En parallèle, les Européens devront, selon le sénateur du Val-d’Oise, répondre à l’urgence de ces milliers de personnes à la frontière, « qui sont entre, les fusils dans leur dos, et les barbelés en face ». « On ne peut pas les laisser », insiste-t-il. « On va avoir besoin d’aide humanitaire », constate également Jean-François Rapin, qui plaide pour des moments européens « plus forts » dans un premier temps. Comme le candidat à l’investiture LR qu’il soutient, Xavier Bertrand, mais aussi Valérie Pécresse, le sénateur du Pas-de-Calais jugerait aussi une intervention du Haut-Commissariat aux réfugiés des Nations Unies bienvenue, « par la suite ».

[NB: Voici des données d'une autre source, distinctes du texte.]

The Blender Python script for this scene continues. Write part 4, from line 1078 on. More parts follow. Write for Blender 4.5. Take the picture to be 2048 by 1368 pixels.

L’un et l’autre regrettent les moyens limités de l’agence européenne Frontex, chargée de la surveillance des frontières extérieures de l’Union européenne. La délégation, à laquelle a participé Rachid Temal en octobre, a d’ailleurs rencontré au siège de l’agence à Varsovie, son président Fabrice Leggeri. « Ce qui me pose problème, c’est que je considère que l’Union européenne ne lui donne pas toutes ses armes pour assumer ses missions. Il faut assumer une politique publique sur ces questions », demande-t-il. Par ricochet, la crise à l’Est de l’Union pourrait être abordée lors du débat convoqué ce 16 novembre au Sénat sur les priorités de la France, lors de sa présidence du Conseil de l’Union européenne au premier semestre 2022. « Je crains que le pacte migratoire ait beaucoup de plomb dans l’aile, avec toute cette actualité », redoute Jean-François Rapin. Début octobre, un rapport sénatorial avait averti qu’un accord sur de nouvelles règles communes en matière de gestion des flux migratoires entre les Etats membres, serait hautement improbable début 2022.

« Il faudra demander à Moscou de trancher sa position », estime Jean-François Rapin

Loin de se réduire à un bras de fer entre les Européens et le Bélarus, la crise actuelle pose par ailleurs la question du rôle de la Russie. Paris considère qu’elle constituera « une partie de solution », quand Varsovie voit dans le grand voisin et allié du président Loukachenko le véritable instigateur des tensions actuelles. De par ses accords avec la Biélorussie et sa proximité géographique immédiate, la Russie devra sortir du bois, estime Jean-François Rapin. « Il faudra demander à Moscou de trancher sa position sur cette situation migratoire intenable. » « L’Union européenne doit être ferme avec la Russie. Il faut qu’elle assume sa part de responsabilité, car on sait qu’elle soutient le régime », plaide quant à lui Rachid Temal.

Moscou a rejeté les accusations polonaises et ce lundi encore, le Kremlin a jugé « erroné » d’imputer à la Biélorussie la responsabilité de la crise. Les assurances du régime biélorusse de vouloir rapatrier les migrants n’y auront rien changé : la Pologne a annoncé ce lundi qu’elle commencerait en décembre le mur à sa frontière avec le Bélarus.